#### [Exercise]
Provide the number of lines containing the word "Take", and nothing else.

=== The records ===

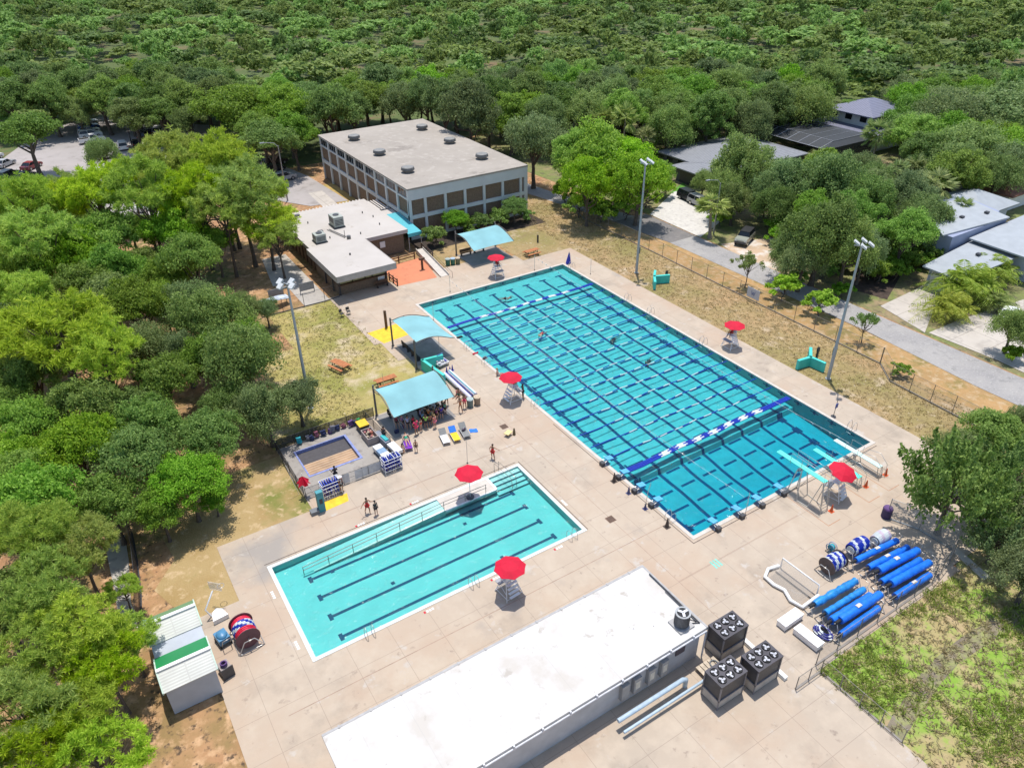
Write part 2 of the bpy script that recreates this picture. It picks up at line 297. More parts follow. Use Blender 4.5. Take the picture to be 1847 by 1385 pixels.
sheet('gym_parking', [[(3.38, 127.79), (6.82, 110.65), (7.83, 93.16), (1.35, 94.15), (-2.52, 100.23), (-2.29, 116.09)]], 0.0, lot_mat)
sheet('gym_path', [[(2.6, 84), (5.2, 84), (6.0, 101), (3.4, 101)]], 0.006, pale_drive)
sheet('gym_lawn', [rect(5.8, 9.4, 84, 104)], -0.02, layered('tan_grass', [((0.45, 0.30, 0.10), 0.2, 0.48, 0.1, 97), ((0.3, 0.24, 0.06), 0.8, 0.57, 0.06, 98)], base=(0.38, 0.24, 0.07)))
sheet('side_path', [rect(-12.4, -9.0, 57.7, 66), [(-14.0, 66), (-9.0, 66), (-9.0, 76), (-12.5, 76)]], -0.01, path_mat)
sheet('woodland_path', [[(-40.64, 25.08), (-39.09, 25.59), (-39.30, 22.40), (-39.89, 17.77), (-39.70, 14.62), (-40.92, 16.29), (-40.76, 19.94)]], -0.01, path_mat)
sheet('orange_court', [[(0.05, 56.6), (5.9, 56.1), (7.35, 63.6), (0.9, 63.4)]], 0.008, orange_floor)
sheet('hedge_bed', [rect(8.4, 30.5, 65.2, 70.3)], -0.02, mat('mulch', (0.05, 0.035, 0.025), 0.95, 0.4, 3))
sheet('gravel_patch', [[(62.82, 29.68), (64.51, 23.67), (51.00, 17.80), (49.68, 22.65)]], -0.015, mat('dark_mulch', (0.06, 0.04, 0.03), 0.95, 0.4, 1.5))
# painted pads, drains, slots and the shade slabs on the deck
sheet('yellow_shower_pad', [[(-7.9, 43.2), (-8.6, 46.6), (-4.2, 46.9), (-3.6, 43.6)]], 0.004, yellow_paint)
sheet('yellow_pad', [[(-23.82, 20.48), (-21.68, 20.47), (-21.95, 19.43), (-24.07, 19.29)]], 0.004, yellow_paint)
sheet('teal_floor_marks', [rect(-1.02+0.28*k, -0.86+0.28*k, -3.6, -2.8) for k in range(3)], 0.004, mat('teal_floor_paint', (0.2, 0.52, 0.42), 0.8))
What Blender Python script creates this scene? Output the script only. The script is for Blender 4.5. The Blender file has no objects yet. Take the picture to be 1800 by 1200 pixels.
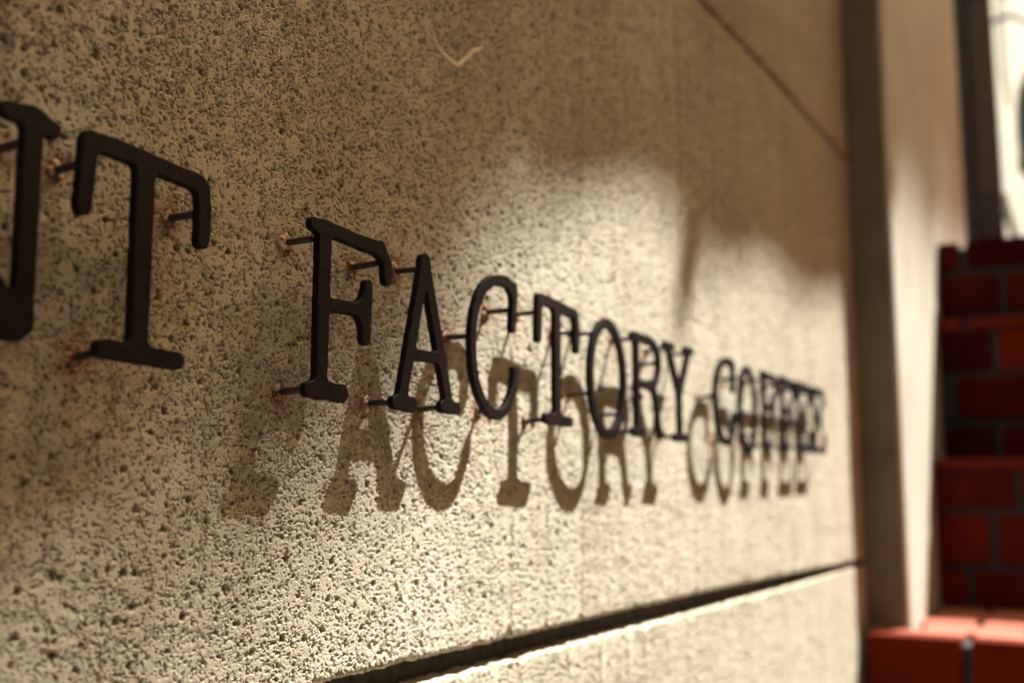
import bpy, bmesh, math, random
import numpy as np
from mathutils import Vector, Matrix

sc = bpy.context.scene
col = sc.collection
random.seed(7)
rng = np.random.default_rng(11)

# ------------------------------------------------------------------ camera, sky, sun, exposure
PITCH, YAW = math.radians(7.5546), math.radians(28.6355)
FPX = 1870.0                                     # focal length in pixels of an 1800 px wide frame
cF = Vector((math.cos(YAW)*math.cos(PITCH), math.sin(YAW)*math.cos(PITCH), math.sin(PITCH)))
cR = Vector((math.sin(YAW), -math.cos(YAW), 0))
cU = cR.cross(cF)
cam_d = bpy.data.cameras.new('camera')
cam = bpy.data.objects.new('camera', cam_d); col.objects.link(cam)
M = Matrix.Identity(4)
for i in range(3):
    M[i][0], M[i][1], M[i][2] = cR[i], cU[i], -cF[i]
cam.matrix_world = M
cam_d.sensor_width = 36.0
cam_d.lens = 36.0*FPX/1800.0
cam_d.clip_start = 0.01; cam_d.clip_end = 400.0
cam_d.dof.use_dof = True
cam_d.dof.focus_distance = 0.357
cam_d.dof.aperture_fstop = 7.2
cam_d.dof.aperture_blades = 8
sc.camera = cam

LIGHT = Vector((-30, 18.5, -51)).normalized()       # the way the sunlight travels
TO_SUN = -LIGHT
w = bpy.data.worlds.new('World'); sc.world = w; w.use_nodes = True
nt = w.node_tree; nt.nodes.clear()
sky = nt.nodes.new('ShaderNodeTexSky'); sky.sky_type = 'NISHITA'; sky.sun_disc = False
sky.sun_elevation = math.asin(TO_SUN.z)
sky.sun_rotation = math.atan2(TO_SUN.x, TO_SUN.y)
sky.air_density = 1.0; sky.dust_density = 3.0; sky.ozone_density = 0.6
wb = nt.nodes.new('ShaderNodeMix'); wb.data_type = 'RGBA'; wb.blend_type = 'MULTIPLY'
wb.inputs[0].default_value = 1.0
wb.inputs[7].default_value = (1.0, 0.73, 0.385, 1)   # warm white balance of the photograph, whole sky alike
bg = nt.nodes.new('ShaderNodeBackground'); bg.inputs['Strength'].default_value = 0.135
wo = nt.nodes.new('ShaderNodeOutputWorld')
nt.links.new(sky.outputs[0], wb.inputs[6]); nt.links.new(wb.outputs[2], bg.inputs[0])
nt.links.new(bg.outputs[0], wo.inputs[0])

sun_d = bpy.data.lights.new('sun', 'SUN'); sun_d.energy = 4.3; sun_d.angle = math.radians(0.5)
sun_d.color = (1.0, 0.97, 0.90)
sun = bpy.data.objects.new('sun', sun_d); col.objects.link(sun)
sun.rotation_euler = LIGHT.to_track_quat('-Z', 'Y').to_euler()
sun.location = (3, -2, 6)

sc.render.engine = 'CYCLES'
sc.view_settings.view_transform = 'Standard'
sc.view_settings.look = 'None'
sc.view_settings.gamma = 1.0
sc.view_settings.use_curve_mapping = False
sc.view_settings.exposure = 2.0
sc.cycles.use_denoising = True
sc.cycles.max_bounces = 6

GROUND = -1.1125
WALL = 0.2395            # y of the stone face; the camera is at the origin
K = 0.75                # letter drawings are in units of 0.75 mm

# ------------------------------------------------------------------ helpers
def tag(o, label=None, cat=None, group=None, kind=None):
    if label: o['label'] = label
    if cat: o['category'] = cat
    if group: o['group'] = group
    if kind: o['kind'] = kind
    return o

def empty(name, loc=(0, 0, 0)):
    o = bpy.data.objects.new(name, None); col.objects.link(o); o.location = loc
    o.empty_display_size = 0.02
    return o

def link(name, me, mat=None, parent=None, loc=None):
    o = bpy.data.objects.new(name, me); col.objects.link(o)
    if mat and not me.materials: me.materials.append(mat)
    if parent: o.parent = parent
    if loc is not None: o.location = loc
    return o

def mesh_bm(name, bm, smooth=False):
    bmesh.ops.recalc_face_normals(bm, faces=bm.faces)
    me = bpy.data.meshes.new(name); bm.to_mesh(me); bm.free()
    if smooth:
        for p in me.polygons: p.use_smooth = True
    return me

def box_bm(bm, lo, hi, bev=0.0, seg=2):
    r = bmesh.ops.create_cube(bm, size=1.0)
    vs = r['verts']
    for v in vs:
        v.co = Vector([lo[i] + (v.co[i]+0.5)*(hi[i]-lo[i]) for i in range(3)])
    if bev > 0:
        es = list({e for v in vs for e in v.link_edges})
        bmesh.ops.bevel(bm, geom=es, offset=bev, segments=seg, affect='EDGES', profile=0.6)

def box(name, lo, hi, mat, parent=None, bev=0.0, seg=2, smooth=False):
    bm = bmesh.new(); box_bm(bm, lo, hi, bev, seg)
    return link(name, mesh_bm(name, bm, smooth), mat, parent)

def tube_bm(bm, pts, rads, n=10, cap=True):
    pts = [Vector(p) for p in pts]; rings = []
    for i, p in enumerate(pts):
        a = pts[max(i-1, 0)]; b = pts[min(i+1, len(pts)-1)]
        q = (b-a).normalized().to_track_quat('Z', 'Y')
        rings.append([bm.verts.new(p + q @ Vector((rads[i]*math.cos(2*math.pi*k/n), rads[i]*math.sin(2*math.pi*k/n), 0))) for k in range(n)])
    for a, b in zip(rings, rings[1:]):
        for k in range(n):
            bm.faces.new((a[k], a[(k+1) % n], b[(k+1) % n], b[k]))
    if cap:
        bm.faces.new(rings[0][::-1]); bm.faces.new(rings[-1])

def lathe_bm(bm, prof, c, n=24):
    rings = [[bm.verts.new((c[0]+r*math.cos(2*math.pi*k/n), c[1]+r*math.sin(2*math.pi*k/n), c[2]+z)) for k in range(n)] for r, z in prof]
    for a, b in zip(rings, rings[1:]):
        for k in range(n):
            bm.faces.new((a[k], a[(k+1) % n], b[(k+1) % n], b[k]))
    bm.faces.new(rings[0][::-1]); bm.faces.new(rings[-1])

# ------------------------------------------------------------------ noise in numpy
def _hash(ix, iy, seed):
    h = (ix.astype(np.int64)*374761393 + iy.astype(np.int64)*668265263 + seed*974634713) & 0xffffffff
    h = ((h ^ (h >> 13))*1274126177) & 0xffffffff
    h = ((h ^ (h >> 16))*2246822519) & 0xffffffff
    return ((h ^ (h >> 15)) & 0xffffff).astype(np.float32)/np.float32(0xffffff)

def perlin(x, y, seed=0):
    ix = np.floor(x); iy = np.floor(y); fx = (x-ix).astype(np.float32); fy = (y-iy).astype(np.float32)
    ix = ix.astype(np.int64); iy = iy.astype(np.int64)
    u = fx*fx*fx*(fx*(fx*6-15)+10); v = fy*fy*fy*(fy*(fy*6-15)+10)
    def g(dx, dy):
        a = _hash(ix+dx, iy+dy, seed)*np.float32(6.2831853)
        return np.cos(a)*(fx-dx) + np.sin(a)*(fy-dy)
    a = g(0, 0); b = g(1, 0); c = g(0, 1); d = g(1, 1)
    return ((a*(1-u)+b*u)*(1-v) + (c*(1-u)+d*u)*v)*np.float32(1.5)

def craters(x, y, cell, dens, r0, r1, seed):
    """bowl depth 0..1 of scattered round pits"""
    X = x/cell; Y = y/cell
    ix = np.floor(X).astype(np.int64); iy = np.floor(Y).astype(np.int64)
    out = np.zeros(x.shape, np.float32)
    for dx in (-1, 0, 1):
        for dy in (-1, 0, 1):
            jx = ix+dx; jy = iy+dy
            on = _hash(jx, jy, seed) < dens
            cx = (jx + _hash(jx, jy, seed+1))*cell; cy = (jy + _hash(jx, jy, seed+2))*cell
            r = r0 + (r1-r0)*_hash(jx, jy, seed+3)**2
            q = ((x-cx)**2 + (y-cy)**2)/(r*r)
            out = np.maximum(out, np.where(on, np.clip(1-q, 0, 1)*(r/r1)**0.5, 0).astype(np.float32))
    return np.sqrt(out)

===
=== The records ===

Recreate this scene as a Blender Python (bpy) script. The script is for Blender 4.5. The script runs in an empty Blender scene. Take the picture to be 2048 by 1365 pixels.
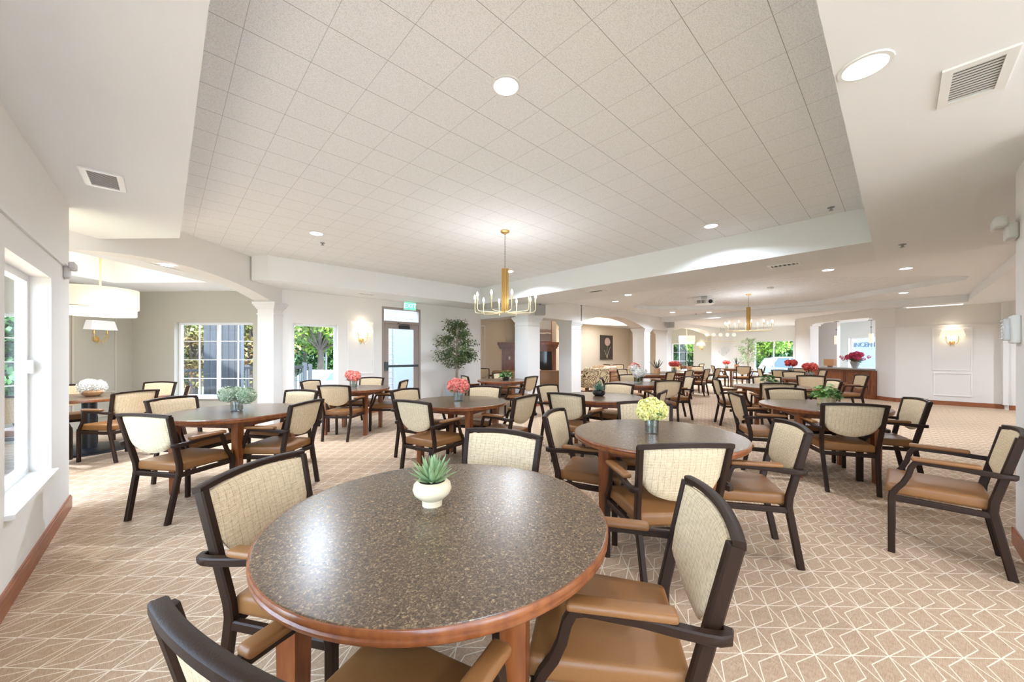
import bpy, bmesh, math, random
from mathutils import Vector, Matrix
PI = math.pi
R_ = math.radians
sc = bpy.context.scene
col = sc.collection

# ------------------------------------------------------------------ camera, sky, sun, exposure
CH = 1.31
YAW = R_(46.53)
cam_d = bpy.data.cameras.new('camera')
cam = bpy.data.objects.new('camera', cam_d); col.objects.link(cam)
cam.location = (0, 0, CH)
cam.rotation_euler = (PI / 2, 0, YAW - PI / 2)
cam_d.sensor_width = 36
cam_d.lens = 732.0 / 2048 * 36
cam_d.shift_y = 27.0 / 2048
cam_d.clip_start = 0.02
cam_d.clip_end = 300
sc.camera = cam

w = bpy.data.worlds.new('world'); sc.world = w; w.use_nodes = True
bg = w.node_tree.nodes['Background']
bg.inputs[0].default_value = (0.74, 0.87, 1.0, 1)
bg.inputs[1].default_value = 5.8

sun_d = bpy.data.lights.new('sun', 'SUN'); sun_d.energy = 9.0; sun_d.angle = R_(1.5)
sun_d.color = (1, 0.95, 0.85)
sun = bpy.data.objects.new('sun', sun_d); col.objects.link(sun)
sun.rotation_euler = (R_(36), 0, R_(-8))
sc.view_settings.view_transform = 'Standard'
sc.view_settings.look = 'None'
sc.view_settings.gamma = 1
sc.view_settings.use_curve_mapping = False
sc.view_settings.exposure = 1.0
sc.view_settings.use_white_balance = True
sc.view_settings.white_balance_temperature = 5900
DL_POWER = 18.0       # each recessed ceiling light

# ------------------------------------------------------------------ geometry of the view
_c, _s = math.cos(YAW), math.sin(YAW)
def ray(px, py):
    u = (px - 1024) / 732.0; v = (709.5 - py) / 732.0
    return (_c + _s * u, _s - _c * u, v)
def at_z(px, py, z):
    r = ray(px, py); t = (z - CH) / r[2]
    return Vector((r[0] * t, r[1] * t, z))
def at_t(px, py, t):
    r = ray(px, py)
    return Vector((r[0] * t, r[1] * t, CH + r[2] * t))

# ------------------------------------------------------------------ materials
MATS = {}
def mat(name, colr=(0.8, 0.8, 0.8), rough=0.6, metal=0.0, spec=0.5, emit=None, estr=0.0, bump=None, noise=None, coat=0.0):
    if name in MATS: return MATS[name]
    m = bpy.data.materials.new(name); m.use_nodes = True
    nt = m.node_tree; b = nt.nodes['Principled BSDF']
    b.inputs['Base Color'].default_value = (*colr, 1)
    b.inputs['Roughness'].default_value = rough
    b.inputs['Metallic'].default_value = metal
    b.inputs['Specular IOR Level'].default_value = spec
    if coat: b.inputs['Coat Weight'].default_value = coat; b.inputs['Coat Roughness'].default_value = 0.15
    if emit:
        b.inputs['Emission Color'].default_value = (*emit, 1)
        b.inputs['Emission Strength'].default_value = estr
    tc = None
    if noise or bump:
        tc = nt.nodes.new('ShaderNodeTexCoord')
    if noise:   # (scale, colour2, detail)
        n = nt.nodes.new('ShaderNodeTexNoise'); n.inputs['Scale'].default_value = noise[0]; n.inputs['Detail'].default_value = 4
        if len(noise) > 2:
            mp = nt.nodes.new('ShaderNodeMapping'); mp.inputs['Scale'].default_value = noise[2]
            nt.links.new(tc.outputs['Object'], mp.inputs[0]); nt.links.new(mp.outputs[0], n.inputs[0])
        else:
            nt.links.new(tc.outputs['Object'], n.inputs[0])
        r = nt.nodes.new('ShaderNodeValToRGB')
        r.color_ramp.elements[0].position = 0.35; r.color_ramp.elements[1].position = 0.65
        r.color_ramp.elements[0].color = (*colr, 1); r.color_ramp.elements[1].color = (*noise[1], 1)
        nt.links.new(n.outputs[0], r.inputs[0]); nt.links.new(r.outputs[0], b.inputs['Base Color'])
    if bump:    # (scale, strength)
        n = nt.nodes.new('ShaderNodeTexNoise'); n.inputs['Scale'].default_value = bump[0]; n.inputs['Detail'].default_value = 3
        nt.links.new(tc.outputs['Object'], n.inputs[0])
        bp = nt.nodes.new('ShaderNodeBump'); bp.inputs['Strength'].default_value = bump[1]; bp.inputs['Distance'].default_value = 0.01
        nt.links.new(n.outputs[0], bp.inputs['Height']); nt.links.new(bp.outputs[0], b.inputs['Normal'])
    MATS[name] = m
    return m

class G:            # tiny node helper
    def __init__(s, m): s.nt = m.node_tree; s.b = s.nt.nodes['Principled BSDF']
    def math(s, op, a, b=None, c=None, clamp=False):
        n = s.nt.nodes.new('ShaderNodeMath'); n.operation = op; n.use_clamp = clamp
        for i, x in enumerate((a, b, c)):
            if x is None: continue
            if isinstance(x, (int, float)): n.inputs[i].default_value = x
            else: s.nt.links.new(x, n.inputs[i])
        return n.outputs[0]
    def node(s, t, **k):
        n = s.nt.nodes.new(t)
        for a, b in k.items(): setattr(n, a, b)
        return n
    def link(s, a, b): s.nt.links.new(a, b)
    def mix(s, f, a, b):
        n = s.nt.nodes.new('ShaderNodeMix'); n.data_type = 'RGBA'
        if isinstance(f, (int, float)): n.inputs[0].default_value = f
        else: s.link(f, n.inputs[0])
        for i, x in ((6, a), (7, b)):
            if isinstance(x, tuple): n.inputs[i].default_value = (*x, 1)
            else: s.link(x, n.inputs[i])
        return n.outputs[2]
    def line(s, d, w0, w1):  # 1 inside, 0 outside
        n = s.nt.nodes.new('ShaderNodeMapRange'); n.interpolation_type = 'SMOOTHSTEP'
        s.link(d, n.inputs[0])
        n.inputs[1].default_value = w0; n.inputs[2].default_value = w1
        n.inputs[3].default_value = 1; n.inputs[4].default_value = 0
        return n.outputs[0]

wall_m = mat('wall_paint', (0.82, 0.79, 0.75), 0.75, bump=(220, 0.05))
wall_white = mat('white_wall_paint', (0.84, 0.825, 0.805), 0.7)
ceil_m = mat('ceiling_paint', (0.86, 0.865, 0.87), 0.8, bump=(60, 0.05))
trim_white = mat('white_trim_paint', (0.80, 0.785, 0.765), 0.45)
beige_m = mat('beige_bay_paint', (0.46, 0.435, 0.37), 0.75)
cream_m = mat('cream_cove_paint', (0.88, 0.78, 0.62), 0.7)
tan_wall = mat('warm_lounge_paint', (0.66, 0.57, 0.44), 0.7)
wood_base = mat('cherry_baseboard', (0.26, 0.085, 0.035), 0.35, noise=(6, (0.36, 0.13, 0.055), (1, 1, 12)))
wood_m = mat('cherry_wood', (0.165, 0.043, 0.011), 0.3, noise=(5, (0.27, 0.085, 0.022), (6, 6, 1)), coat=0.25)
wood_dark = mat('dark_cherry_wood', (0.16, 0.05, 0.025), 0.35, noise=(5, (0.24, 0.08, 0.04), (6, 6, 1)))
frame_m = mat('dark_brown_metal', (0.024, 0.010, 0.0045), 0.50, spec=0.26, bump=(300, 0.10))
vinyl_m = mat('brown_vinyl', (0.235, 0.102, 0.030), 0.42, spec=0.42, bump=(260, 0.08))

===
=== The records ===

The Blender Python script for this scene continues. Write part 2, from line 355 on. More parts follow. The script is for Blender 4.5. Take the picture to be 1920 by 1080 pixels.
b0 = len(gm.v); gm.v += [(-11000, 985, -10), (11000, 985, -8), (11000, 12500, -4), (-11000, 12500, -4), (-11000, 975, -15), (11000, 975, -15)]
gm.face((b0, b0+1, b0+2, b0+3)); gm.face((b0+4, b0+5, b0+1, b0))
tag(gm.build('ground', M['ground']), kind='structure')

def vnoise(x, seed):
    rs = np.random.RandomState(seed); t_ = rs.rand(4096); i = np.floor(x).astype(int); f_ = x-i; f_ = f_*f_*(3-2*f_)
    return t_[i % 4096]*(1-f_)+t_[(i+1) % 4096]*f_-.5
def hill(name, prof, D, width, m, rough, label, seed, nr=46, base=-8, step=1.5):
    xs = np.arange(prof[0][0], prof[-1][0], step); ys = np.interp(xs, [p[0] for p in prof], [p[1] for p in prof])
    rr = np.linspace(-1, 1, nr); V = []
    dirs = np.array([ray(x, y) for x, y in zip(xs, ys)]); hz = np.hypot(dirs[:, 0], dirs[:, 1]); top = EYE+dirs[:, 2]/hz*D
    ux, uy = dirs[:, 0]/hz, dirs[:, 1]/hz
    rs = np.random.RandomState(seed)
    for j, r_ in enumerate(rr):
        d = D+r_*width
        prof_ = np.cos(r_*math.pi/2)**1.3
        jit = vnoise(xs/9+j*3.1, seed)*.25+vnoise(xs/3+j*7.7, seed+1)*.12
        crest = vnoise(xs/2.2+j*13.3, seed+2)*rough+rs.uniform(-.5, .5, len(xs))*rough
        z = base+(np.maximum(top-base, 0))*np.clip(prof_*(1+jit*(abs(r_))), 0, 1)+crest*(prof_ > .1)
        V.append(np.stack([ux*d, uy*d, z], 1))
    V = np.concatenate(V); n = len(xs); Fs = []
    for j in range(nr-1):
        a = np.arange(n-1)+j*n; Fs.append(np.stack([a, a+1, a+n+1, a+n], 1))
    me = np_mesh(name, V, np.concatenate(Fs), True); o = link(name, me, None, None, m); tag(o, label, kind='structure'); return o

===

#### [Written solution]
4